* Start *
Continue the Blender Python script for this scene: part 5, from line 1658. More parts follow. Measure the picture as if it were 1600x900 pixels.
* End *
* Start *
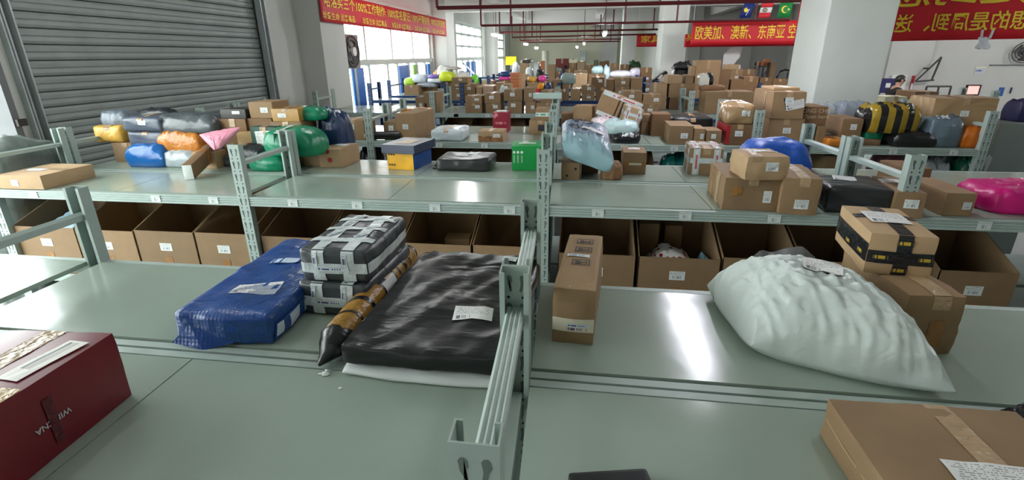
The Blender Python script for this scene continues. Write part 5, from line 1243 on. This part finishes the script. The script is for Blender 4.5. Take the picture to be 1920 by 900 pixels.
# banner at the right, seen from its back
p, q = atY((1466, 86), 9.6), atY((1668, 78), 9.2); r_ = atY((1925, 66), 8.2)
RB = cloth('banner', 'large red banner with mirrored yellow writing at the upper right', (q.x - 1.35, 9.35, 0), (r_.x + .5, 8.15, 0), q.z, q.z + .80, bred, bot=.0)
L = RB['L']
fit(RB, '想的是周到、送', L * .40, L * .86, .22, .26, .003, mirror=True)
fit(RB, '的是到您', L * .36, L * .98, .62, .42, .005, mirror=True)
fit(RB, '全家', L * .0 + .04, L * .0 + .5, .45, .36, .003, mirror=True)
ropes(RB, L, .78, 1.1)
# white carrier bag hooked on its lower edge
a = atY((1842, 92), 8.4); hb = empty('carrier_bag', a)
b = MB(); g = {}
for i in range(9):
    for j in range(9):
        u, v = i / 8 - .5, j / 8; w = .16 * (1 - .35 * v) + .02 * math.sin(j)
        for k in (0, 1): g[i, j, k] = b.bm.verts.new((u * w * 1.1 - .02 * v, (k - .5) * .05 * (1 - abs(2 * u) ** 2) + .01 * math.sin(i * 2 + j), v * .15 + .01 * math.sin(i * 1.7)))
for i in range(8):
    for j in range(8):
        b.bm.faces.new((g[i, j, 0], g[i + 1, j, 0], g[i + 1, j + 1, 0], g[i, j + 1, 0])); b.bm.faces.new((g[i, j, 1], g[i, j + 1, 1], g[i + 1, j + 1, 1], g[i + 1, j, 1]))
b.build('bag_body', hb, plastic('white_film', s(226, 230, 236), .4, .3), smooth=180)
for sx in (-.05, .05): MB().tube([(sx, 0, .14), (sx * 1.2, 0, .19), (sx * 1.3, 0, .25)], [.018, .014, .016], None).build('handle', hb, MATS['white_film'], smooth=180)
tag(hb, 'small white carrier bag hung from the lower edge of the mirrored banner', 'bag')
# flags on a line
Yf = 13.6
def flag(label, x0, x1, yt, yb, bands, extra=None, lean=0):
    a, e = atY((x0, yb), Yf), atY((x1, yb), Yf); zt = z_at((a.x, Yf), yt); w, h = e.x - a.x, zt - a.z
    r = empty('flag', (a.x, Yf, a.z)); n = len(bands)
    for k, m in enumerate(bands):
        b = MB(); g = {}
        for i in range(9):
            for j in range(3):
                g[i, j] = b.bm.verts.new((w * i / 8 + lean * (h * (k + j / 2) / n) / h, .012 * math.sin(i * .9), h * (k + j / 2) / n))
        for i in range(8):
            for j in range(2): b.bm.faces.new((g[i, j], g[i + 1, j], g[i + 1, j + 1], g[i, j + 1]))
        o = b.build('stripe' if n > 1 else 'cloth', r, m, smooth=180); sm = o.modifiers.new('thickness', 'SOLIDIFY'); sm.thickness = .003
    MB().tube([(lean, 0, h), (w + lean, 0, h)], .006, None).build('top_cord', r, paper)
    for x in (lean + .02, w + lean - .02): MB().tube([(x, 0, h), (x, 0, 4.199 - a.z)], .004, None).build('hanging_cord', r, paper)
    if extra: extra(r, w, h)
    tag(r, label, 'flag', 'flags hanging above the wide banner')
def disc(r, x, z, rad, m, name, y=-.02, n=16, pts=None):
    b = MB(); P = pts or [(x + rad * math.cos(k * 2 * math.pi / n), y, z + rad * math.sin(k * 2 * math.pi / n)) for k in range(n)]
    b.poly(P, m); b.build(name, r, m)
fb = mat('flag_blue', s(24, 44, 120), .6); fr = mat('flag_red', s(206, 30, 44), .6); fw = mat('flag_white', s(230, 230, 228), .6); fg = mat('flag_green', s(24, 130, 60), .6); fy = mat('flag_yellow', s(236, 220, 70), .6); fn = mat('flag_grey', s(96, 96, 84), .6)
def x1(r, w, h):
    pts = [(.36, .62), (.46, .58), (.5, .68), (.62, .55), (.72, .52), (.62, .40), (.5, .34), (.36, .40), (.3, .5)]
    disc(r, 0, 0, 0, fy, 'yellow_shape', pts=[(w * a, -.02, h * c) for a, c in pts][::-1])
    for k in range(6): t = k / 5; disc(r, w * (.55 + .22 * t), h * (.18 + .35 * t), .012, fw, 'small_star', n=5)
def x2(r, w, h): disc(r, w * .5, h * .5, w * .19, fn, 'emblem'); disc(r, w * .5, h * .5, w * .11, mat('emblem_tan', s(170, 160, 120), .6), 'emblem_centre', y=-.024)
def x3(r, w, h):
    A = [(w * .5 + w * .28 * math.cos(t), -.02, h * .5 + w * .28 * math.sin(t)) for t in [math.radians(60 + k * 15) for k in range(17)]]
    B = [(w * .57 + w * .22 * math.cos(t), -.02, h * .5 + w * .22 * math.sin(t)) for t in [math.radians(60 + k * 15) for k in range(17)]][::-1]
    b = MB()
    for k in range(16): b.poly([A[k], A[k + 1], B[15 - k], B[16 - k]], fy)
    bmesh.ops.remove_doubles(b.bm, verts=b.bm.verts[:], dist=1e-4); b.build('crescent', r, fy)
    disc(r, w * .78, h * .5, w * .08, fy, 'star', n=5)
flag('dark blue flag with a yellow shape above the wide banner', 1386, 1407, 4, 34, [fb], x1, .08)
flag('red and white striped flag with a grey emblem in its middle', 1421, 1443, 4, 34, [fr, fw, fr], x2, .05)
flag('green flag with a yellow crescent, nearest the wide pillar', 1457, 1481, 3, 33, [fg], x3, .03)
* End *
Above are the records. Identify each line that contains the word "script".

▶ _The answer_
Continue the Blender Python script for this scene: part 5, from line 1658. More parts follow. Measure the picture as if it were 1600x900 pixels.
The Blender Python script for this scene continues. Write part 5, from line 1243 on. This part finishes the script. The script is for Blender 4.5. Take the picture to be 1920 by 900 pixels.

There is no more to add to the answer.